Advanced near-infrared-driven photocatalyst: Fabrication, characterization, and photocatalytic performance of β-NaYF₄: Yb³⁺,Tm³⁺@TiO₂ core@shell microcrystals

The β-NaYF₄:Yb³⁺,Tm³⁺@TiO₂ core@shell photocatalyst has been successfully fabricated by a simply hydrothermal method followed by hydrolysis of titanium isopropoxide (TTIP) with polyvinylpyrrolidone K-30 (PVP) as the coupling agent.
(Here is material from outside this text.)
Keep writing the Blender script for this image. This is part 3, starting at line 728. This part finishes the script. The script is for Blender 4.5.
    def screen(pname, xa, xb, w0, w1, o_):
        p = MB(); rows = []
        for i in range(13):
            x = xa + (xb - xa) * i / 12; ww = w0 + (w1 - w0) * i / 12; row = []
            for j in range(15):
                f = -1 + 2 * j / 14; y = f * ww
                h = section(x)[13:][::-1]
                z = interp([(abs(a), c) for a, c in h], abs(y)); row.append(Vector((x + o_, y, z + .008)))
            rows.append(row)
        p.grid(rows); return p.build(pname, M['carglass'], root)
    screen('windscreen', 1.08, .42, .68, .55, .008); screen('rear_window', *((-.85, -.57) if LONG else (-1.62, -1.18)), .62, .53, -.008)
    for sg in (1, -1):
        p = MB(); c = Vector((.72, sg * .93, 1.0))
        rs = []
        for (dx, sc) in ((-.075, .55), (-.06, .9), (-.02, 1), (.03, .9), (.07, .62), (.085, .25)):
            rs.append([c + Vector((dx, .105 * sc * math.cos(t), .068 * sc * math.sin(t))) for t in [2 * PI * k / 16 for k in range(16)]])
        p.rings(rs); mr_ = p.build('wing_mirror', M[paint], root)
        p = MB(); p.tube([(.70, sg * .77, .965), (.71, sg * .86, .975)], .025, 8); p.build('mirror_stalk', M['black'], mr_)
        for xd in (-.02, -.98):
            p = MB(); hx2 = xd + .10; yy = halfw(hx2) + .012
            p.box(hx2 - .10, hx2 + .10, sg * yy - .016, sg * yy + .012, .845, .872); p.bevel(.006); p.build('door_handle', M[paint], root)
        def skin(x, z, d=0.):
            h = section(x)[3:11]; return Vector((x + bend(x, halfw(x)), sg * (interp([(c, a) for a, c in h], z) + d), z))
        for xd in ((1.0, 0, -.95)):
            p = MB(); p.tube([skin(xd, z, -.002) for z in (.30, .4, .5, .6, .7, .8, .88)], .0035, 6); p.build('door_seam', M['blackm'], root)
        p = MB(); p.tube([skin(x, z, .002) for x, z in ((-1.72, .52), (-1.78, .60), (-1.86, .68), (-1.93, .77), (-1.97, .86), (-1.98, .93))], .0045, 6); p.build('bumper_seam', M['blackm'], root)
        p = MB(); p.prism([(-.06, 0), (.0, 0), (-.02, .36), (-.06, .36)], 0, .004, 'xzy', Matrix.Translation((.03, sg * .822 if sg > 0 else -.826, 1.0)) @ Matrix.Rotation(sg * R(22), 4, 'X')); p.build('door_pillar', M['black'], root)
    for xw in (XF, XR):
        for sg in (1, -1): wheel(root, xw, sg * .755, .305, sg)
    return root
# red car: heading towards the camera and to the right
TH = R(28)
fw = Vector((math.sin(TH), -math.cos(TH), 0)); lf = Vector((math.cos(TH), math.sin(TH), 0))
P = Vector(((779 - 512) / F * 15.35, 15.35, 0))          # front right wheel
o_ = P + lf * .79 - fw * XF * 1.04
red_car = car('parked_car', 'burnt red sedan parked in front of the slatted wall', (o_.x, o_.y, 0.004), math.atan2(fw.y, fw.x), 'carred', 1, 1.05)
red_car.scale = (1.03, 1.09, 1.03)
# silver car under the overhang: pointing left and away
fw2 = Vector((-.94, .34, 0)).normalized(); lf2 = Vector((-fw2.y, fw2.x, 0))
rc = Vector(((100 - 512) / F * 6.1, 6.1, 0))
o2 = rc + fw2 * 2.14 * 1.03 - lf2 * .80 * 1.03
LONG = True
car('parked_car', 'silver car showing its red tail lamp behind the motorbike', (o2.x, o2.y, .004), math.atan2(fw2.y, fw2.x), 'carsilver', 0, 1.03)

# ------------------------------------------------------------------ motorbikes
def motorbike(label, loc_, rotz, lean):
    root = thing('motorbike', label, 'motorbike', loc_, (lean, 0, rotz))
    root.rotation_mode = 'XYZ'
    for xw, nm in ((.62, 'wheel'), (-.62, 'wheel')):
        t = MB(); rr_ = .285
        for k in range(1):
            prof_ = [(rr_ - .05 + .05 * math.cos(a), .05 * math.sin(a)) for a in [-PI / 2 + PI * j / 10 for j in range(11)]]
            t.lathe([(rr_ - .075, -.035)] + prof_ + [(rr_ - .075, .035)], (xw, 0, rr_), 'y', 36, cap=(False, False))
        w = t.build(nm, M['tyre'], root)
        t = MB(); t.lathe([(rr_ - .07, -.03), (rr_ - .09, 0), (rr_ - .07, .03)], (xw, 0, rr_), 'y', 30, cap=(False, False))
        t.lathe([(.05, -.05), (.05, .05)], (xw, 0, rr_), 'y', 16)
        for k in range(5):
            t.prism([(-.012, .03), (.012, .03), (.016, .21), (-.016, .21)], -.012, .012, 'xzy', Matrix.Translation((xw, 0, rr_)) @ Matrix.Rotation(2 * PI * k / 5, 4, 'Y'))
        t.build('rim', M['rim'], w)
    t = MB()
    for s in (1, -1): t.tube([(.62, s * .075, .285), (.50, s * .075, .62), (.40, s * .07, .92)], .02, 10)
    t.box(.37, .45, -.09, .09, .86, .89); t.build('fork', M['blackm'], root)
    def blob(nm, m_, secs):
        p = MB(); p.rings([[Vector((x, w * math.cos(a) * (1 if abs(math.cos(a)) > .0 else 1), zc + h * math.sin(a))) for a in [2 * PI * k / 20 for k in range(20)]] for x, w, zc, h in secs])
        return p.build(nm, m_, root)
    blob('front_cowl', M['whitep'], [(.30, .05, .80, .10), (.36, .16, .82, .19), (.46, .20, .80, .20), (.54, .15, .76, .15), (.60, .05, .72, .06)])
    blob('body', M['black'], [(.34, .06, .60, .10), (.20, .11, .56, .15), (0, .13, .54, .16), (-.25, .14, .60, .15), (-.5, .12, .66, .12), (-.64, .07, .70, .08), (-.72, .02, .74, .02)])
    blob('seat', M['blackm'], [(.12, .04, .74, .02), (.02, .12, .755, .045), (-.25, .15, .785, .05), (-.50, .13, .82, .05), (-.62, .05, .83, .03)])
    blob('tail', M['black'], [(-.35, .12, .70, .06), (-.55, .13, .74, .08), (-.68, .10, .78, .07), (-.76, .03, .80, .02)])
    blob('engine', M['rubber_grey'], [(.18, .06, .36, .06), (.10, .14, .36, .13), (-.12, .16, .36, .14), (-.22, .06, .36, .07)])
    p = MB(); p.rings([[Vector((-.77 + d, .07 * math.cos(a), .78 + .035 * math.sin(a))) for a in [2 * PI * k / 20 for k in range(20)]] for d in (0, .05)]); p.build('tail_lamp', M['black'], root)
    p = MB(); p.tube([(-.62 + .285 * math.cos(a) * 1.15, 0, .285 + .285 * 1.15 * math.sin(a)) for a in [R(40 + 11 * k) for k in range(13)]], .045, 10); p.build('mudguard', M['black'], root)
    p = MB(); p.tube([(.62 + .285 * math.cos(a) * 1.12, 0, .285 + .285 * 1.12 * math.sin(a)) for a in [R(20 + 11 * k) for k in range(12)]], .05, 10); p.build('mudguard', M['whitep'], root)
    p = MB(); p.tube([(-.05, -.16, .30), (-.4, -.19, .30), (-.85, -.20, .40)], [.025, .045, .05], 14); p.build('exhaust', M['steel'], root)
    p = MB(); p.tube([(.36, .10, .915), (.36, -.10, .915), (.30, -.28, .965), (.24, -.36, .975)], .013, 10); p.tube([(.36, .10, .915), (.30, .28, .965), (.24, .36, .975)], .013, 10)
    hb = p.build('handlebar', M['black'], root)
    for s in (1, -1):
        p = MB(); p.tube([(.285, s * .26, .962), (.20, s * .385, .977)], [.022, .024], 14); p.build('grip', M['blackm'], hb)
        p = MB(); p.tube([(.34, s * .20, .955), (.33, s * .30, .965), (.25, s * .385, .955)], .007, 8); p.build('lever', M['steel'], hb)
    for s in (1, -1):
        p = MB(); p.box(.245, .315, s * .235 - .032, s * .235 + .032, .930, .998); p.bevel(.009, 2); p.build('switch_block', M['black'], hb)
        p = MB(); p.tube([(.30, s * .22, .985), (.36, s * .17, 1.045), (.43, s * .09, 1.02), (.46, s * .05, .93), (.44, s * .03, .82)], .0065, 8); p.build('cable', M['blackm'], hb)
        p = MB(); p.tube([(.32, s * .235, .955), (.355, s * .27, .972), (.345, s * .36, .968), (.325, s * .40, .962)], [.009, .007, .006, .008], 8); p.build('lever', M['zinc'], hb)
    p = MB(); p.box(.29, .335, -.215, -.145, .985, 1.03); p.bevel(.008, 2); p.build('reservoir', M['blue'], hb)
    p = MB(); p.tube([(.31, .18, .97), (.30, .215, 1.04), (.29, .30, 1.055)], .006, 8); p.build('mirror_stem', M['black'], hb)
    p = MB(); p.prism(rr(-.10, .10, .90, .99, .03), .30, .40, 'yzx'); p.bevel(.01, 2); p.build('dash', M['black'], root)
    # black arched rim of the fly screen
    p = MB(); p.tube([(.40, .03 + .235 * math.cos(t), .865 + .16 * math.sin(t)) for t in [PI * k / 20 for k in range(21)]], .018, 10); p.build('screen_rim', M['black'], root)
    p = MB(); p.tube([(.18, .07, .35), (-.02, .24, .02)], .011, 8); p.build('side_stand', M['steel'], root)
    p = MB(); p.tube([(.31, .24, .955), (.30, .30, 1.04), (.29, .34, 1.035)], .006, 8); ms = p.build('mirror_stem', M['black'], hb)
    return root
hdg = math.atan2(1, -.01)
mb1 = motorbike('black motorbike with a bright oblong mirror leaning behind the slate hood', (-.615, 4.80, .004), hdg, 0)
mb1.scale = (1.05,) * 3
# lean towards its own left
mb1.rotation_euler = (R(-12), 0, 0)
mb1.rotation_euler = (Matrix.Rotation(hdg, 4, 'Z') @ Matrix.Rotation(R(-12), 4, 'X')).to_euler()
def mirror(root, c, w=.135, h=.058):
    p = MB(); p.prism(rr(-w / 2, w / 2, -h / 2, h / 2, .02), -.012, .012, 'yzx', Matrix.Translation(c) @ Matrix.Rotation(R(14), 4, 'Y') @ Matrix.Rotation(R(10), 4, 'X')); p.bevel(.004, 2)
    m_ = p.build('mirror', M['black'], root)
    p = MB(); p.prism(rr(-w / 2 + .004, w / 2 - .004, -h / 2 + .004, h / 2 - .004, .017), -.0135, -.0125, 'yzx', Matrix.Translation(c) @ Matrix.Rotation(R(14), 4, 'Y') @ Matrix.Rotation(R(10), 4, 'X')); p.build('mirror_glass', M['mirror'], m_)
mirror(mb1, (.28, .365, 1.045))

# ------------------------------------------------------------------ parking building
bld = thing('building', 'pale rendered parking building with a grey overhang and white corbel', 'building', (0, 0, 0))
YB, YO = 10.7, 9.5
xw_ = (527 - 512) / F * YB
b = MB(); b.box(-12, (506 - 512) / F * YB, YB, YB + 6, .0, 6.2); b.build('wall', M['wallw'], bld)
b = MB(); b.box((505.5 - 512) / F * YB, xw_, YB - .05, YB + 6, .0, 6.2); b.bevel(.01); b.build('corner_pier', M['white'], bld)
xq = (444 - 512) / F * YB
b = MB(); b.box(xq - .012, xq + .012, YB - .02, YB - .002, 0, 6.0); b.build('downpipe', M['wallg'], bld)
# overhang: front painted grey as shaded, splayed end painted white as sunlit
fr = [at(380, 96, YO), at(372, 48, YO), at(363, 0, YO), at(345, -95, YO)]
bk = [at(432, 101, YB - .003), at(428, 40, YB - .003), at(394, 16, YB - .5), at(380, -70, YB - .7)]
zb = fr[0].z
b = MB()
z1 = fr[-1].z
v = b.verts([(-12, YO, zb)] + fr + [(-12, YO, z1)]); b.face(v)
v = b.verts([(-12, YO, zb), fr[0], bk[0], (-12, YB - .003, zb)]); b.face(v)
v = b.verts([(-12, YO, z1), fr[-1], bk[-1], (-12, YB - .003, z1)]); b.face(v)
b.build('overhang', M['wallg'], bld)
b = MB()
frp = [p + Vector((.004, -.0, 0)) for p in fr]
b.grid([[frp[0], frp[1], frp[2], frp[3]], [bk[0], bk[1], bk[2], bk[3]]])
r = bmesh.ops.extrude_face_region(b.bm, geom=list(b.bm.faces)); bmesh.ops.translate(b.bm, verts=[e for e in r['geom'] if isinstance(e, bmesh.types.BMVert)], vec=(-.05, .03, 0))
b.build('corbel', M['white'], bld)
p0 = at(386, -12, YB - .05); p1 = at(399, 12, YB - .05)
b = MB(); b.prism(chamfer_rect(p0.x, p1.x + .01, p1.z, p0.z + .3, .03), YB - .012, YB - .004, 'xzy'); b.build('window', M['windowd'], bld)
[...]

The advanced near-infrared-driven photocatalyst was characterized by X-ray diffraction, scanning electron microscopy, transmission electron microscopy, fluorescence spectrometer and UV-vis-NIR diffuse reflectance spectroscopy. It is found that β-NaYF₄:Yb³⁺,Tm³⁺@TiO₂ core@shell photocatalyst consists of uniform hexagonal phase NaYF₄ microcrystals rods and anatase TiO₂ shells, and the β-NaYF₄:Yb³⁺,Tm³⁺@TiO₂ exhibits strong near-infrared light absorption and the energy transfers from β-NaYF₄:Yb³⁺,Tm³⁺ to TiO₂ is confirmed. The photocatalytic activities of the catalysts were evaluated by the discoloration of Methylene Blue, Methyl Orange and Rhodamine B under the irradiation of 980nm laser. The results suggest that β-NaYF₄:Yb³⁺,Tm³⁺@TiO₂ core@shell composite is an advanced near-infrared-driven photocatalyst. Moreover the NIR-driven photocatalyst shows good stability for photocatalytic decoloration of dye in the recycled tests. This study suggests a promising system to utilize the NIR energy of sunlight for photochemical and photoelectrical applications based on TiO₂, which will contribute to the utilization of solar energy in the future.